The Transportation Department's proposed rule requires tank cars carrying poison inhalation hazard, or PIH, commodities to be equipped with puncture-resistance protection to prevent penetration at speeds of 25 mph for side impacts and 30 mph for head-on collisions. Those speeds are more than double the limits for existing tank cars.
The proposed rule also sets a maximum speed limit of 50 mph for any train transporting a PIH tank car and a temporary speed restriction of 30 mph for cars not meeting the puncture-resistance standard that travel in non-signaled territory, or "dark" areas that comprise about half of the nation's tracks, Federal Railroad Administrator Joseph Boardman said during a conference call Monday morning.
Some of the oldest PIH tank cars also will be phased out on an accelerated schedule over concerns that they do "not adequately resist the development of fractures that can lead to a catastrophic failure," according to the government proposal.

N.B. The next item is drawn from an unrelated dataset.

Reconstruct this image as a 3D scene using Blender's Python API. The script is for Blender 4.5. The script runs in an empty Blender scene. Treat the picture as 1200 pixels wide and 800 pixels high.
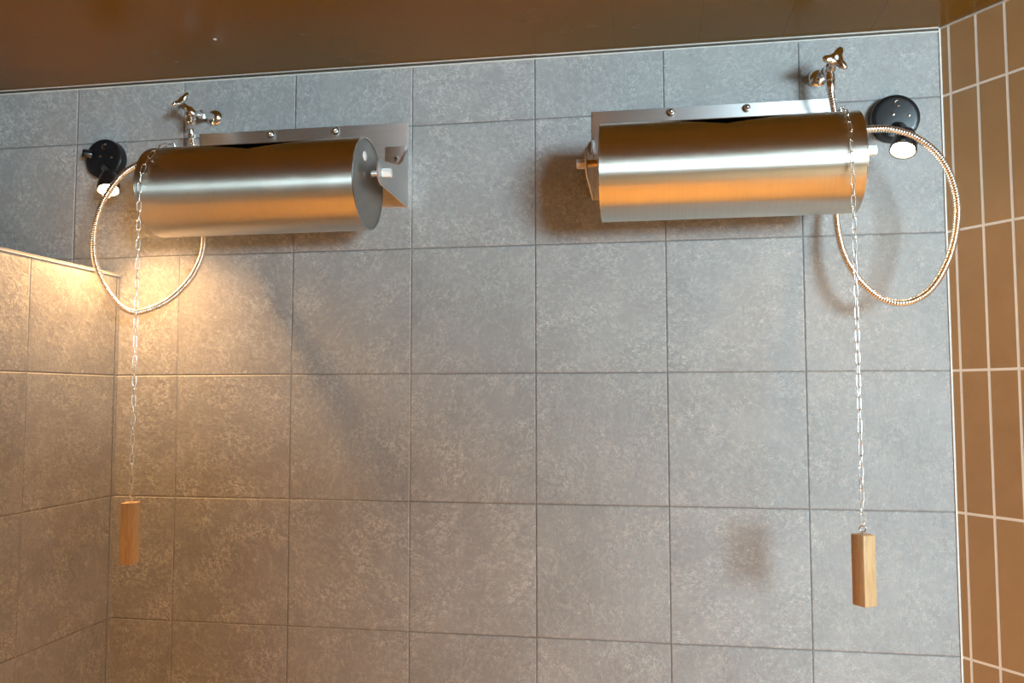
import bpy, bmesh, math, random
from mathutils import Vector, Matrix, Quaternion
random.seed(7)
C = bpy.context.scene.collection
PI = math.pi
ZO = 2.2                      # height of the uppermost full tile joint above the floor
CEIL = ZO + 0.1545
XC = 1.80                     # corner of the back wall and the angled wall
SL = 0.749                    # the angled wall runs away from the corner by this much per metre
XP = -0.1638                  # face of the half-height partition
PTOP = ZO - 0.3456

# ------------------------------------------------------------------ helpers
def V(x, y, z): return Vector((x, y, z + ZO))          # z is measured from the uppermost joint

def link(o, parent=None):
    C.objects.link(o)
    if parent is not None: o.parent = parent
    return o

def obj(name, bm, mat, parent=None, smooth=True, angle=35):
    me = bpy.data.meshes.new(name)
    bmesh.ops.recalc_face_normals(bm, faces=bm.faces)
    bm.to_mesh(me); bm.free()
    me.materials.append(mat)
    if smooth:
        for p in me.polygons: p.use_smooth = True
        me.set_sharp_from_angle(angle=math.radians(angle))
    o = bpy.data.objects.new(name, me)
    if parent is not None:       # meshes are made in world places; the Empty carries the thing's place
        me.transform(Matrix.Translation(-parent.location))
    return link(o, parent)

def thing(name, label, cat, loc, group=None):
    o = bpy.data.objects.new(name, None); C.objects.link(o)
    o.empty_display_size = .05
    o.location = loc; o['label'] = label; o['category'] = cat
    if group: o['group'] = group
    return o

def struct(name, bm, mat, parent=None, smooth=False):
    o = obj(name, bm, mat, parent, smooth)
    if parent is None: o['kind'] = 'structure'
    return o

def box(bm, lo, hi, bev=0.0, M=None, seg=2):
    lo = Vector(lo); hi = Vector(hi)
    r = bmesh.ops.create_cube(bm, size=1.0)
    vs = r['verts']
    for v in vs:
        v.co = Vector([lo[i] + (v.co[i] + .5) * (hi[i] - lo[i]) for i in range(3)])
    if bev > 0:
        es = list({e for v in vs for e in v.link_edges})
        rr = bmesh.ops.bevel(bm, geom=es, offset=bev, segments=seg, affect='EDGES', profile=.5)
        vs = list({v for f in rr['faces'] for v in f.verts} | {v for v in vs if v.is_valid})
    if M is not None: bmesh.ops.transform(bm, matrix=M, verts=vs)
    return vs

def frame_of(d):
    d = Vector(d).normalized()
    a = Vector((0, 0, 1)) if abs(d.z) < .9 else Vector((1, 0, 0))
    u = d.cross(a).normalized(); w = d.cross(u).normalized()
    return u, w, d

def lathe(bm, p0, d, prof, n=32, up=None):
    """prof: list of (along, radius) around the axis from p0 in direction d; closed with caps at radius 0"""
    u, w, d = frame_of(d); p0 = Vector(p0)
    rings = []
    for (h, r) in prof:
        c = p0 + d * h
        if r < 1e-6: rings.append([bm.verts.new(c)])
        else: rings.append([bm.verts.new(c + u * (r * math.cos(2*PI*k/n)) + w * (r * math.sin(2*PI*k/n))) for k in range(n)])
    for a, b in zip(rings, rings[1:]):
        if len(a) == 1 and len(b) == 1: continue
        for k in range(n):
            k2 = (k + 1) % n
            if len(a) == 1: bm.faces.new((a[0], b[k], b[k2]))
            elif len(b) == 1: bm.faces.new((a[k], a[k2], b[0]))
            else: bm.faces.new((a[k], a[k2], b[k2], b[k]))

def sweep(bm, pts, rad, n=12, caps=True):
    """tube along pts; rad is a number or a function of the index"""
    pts = [Vector(p) for p in pts]
    t0 = (pts[1] - pts[0]).normalized()
    u, w, _ = frame_of(t0)
    rings = []; prev = t0
    for i, p in enumerate(pts):
        t = (pts[min(i+1, len(pts)-1)] - pts[max(i-1, 0)]).normalized()
        q = prev.rotation_difference(t); u = q @ u; u = (u - t * u.dot(t)).normalized(); w = t.cross(u); prev = t
        r = rad(i) if callable(rad) else rad
        rings.append([bm.verts.new(p + u*(r*math.cos(2*PI*k/n)) + w*(r*math.sin(2*PI*k/n))) for k in range(n)])
    for a, b in zip(rings, rings[1:]):
        for k in range(n): bm.faces.new((a[k], a[(k+1) % n], b[(k+1) % n], b[k]))
    if caps: bm.faces.new(rings[0][::-1]); bm.faces.new(rings[-1])

def spline(ctrl, step):
    """Catmull-Rom through ctrl, resampled at an even step"""
    c = [Vector(p) for p in ctrl]
    c = [c[0] * 2 - c[1]] + c + [c[-1] * 2 - c[-2]]
    fine = []
    for i in range(1, len(c) - 2):
        p0, p1, p2, p3 = c[i-1], c[i], c[i+1], c[i+2]
        for k in range(60):
            t = k / 60
            fine.append(.5 * ((2*p1) + (p2-p0)*t + (2*p0-5*p1+4*p2-p3)*t*t + (3*p1-p0-3*p2+p3)*t*t*t))
    fine.append(c[-2])
    out = [fine[0]]; acc = 0; 
    for a, b in zip(fine, fine[1:]):
        L = (b - a).length
        while acc + L >= step:
            s = (step - acc) / L; a = a.lerp(b, s); L = (b - a).length; out.append(a.copy()); acc = 0
        acc += L
    return out

def prism(bm, poly, axis_from, axis_to):
    """poly: list of Vectors; extruded by the vector axis_to-axis_from"""
    d = Vector(axis_to) - Vector(axis_from)
    a = [bm.verts.new(p) for p in poly]; b = [bm.verts.new(p + d) for p in poly]
    bm.faces.new(a); bm.faces.new(b[::-1])
    n = len(a)
    for k in range(n): bm.faces.new((a[k], b[k], b[(k+1) % n], a[(k+1) % n]))

# ------------------------------------------------------------------ node helper
class NT:
    def __init__(s, name):
        s.m = bpy.data.materials.new(name); s.m.use_nodes = True
        s.t = s.m.node_tree; s.t.nodes.clear()
        s.out = s.n('ShaderNodeOutputMaterial'); s.b = s.n('ShaderNodeBsdfPrincipled')
        s.l(s.b.outputs[0], s.out.inputs[0])
    def n(s, typ, **kw):
        x = s.t.nodes.new(typ)
        for k, v in kw.items(): setattr(x, k, v)
        return x
    def l(s, a, b): s.t.links.new(a, b)
    def put(s, sock, v):
        if hasattr(v, 'is_output') or isinstance(v, bpy.types.NodeSocket): s.l(v, sock)
        else: sock.default_value = v
    def math(s, op, a, b=0.0, c=0.0, clamp=False):
        x = s.n('ShaderNodeMath', operation=op, use_clamp=clamp)
        s.put(x.inputs[0], a); s.put(x.inputs[1], b); s.put(x.inputs[2], c)
        return x.outputs[0]
    def mix(s, f, a, b, mode='MIX'):
        x = s.n('ShaderNodeMix', data_type='RGBA', blend_type=mode)
        s.put(x.inputs[0], f); s.put(x.inputs[6], a); s.put(x.inputs[7], b)
        return x.outputs[2]
    def noise(s, vec, scale, detail=4, rough=.55, dist=0.0):
        x = s.n('ShaderNodeTexNoise'); s.put(x.inputs['Vector'], vec)
        x.inputs['Scale'].default_value = scale; x.inputs['Detail'].default_value = detail
        x.inputs['Roughness'].default_value = rough; x.inputs['Distortion'].default_value = dist
        return x.outputs[0]
    def ramp(s, f, lo, hi, a=0.0, b=1.0):
        x = s.n('ShaderNodeMapRange'); x.clamp = True
        s.put(x.inputs[0], f); x.inputs[1].default_value = lo; x.inputs[2].default_value = hi
        s.put(x.inputs[3], a); s.put(x.inputs[4], b)
        return x.outputs[0]
    def bump(s, h, strength, dist):
        x = s.n('ShaderNodeBump'); x.inputs['Strength'].default_value = strength
        x.inputs['Distance'].default_value = dist; s.l(h, x.inputs['Height'])
        s.l(x.outputs[0], s.b.inputs['Normal']); return x
    def set(s, **kw):
        for k, v in kw.items(): s.put(s.b.inputs[k.replace('_', ' ')], v)
        return s.m

def col(r, g, b): return (r, g, b, 1.0)

def tiles(nt, tw, th, gw):
    """from the UV map in metres: (cell vector, grout mask, distance to the joint)"""
    uv = nt.n('ShaderNodeUVMap', uv_map='UVMap').outputs[0]
    sp = nt.n('ShaderNodeSeparateXYZ'); nt.l(uv, sp.inputs[0])
    ux = nt.math('DIVIDE', sp.outputs[0], tw); uy = nt.math('DIVIDE', sp.outputs[1], th)
    ix = nt.math('FLOOR', ux); iy = nt.math('FLOOR', uy)
    def edge(f, i, t):
        fr = nt.math('SUBTRACT', f, i)
        return nt.math('MULTIPLY', nt.math('MINIMUM', fr, nt.math('SUBTRACT', 1.0, fr)), t)
    dx = edge(ux, ix, tw); dy = edge(uy, iy, th)
    d = nt.math('MINIMUM', dx, dy)
    cell = nt.n('ShaderNodeCombineXYZ'); nt.l(ix, cell.inputs[0]); nt.l(iy, cell.inputs[1])
    wn = nt.n('ShaderNodeTexWhiteNoise', noise_dimensions='3D'); nt.l(cell.outputs[0], wn.inputs[0])
    # each tile gets its own piece of the stone
    off = nt.n('ShaderNodeVectorMath', operation='MULTIPLY_ADD')
    nt.l(wn.outputs[1], off.inputs[0]); off.inputs[1].default_value = (37, 53, 29); nt.l(uv, off.inputs[2])
    mask = nt.ramp(d, gw * .5 - .0004, gw * .5 + .0004, 1.0, 0.0)
    return uv, off.outputs[0], wn.outputs[0], wn.outputs[1], d, mask, (ix, iy, ux, uy, dx, dy)

# ------------------------------------------------------------------ materials
def mat_slate():
    nt = NT('slate_tile')
    uv, vec, rnd, rcol, d, mask, (ix, iy, ux, uy, dx, dy) = tiles(nt, .3, .3, .0015)
    # the cleft runs in another direction on every tile
    rot = nt.n('ShaderNodeVectorRotate', rotation_type='Z_AXIS'); nt.l(vec, rot.inputs[0])
    nt.l(nt.math('MULTIPLY', rnd, 2.6), rot.inputs['Angle'])
    mp = nt.n('ShaderNodeMapping'); nt.l(rot.outputs[0], mp.inputs[0]); mp.inputs['Scale'].default_value = (1, 1.7, 1)
    st = mp.outputs[0]
    big = nt.noise(vec, 6, 4, .6, .4)
    cleft = nt.noise(st, 22, 9, .74, .5)
    mott = nt.noise(vec, 95, 6, .72, .3)
    fine = nt.noise(vec, 330, 4, .7, .2)
    v1 = nt.noise(st, 46, 7, .74, 1.1); v2 = nt.noise(st, 12, 8, .74, .8)
    r1 = nt.ramp(nt.math('ABSOLUTE', nt.math('SUBTRACT', v1, .5)), 0.0, .030, 1.0, 0.0)
    r2 = nt.ramp(nt.math('ABSOLUTE', nt.math('SUBTRACT', v2, .5)), 0.0, .012, 1.0, 0.0)
    patch = nt.ramp(nt.noise(vec, 11, 5, .65, .5), .44, .62, .05, 1)
    flecks = nt.math('MULTIPLY', nt.math('MULTIPLY', r1, patch), nt.ramp(mott, .42, .54, .0, 1))
    veins = nt.math('MULTIPLY', r2, nt.ramp(mott, .35, .6, .1, .8))
    fv = nt.math('MAXIMUM', flecks, nt.math('MULTIPLY', veins, .6))
    base = nt.mix(nt.ramp(big, .3, .7), col(.230, .229, .225), col(.312, .308, .301))
    base = nt.mix(nt.ramp(mott, .32, .68, 0, .42), base, col(.43, .42, .41))
    base = nt.mix(nt.ramp(fine, .30, .50, .28, 0), base, col(.15, .155, .15))
    base = nt.mix(nt.math('MULTIPLY', fv, 1.1, 0.0, True), base, col(.80, .79, .76))
    base = nt.mix(nt.ramp(rnd, 0, 1, 0, .22), base, col(.22, .23, .23))
    # bed joints are dark; some upright joints were filled paler than the others
    pale = nt.math('ADD', nt.ramp(ux, .49, .51, 1, 0), nt.ramp(nt.math('ABSOLUTE', nt.math('SUBTRACT', ux, 2.0)), .49, .51, 1, 0), clamp=True)
    pale = nt.math('MULTIPLY', pale, nt.math('LESS_THAN', dx, dy))
    gcol = nt.mix(pale, col(.125, .125, .122), col(.37, .365, .35))
    base = nt.mix(nt.math('MULTIPLY', mask, .9), base, gcol)
    h = nt.math('ADD', nt.math('MULTIPLY', cleft, .55), nt.math('MULTIPLY', mott, .16))
    h = nt.math('ADD', h, nt.math('MULTIPLY', fv, .10))
    h = nt.math('MULTIPLY', h, nt.ramp(d, .0006, .003))
    h = nt.math('SUBTRACT', h, nt.math('MULTIPLY', mask, .08))
    nt.bump(h, .8, .007)
    return nt.set(Base_Color=base, Roughness=nt.ramp(mott, .3, .7, .48, .70))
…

Too bad the ACF plant here in Huntington didn't make tank cars, at least not toward the end of its life. If memory serves, ACF sent that business to its plant at Milton, Pa. ACF's Huntington plant worked with the disadvantage that it was a strong union plant while the parent company owned a non-union plant in Arkansas that made the same type of covered hopper car.
I remember not that long ago when I would drive down 3rd Avenue at 3 p.m. No matter what the signal at the plant gate said, when the workers got out, they streamed across the street to their cars, and traffic had to stop. It was just a surge of humanity. But that's all in the past now.
If ACF could make these new tank cars in Huntington, that would be a significant boost to the local economy, but we bad lucked out of this one, I guess.